Melbourne and Geelong median lot prices only $4,000 apart.
Melbourne’s median lot size diminished by 3.3% to 350sqm - the smallest area over a month. This was a result of purchasers favouring more affordable lots in the face of reduced borrowing capacity. This shift in demand to smaller lots has induced a 1.8% correction in the median lot price to $375,000. Like the previous month, Geelong’s median lot price remained static at $379,000, while its median lot size increased again, by 1.4% to 389sqm. Subsequently, the gap in median per sqm prices between Melbourne and Geelong has widened slightly over September, but remains relatively narrow from a long-term perspective.
Gross sales contract below 1,000 lots
Total gross lot sales across the growth areas of Melbourne, Geelong, Ballarat, Bendigo, and Macedon have again contracted over September, after stabilising in the previous month. Sales declined 11% to 935 lots and continued the downward trend in sales activity observed through much of 2022. While the property market headwinds of rising interest rates and increased construction costs continue to stifle purchaser sentiment, seasonal impacts including school holidays and the long weekend are also likely to have further slowed enquiries during September. Consequently, sales activity is now at its lowest level in over three years since June 2019 - excluding the first lockdown in April 2020.
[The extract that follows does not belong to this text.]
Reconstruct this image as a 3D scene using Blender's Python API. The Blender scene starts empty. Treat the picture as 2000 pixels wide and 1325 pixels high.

Concentration of sales activity improves in regional growth areas
The proportion of lot sales in September improved to 7.3% in Ballarat, 2.5% in Bendigo and 2.2% in Macedon, after all three regional growth areas experienced growth in sales activity over the month. While the Northern growth corridor also experienced an improvement in gross lot sales, it was minimal at less than 1%. However, this growth was sufficient to increase the Northern growth corridor's proportion of total lot sales to 29%.
Households income of movers between 2016 and 2021
The breakdown of weekly household income for those households living in a growth area at the 2021 Census, and reported as having a different address five years previous, was fairly similar across all growth areas. Of these households, approximately one-third contained a weekly household income from the $1,000 to $2,000, and another third from the $2,000 to $3,500 range. Those with a weekly household income of up to $1,000 accounted for around 20% of households in Melbourne growth areas, and 25% in regional growth areas.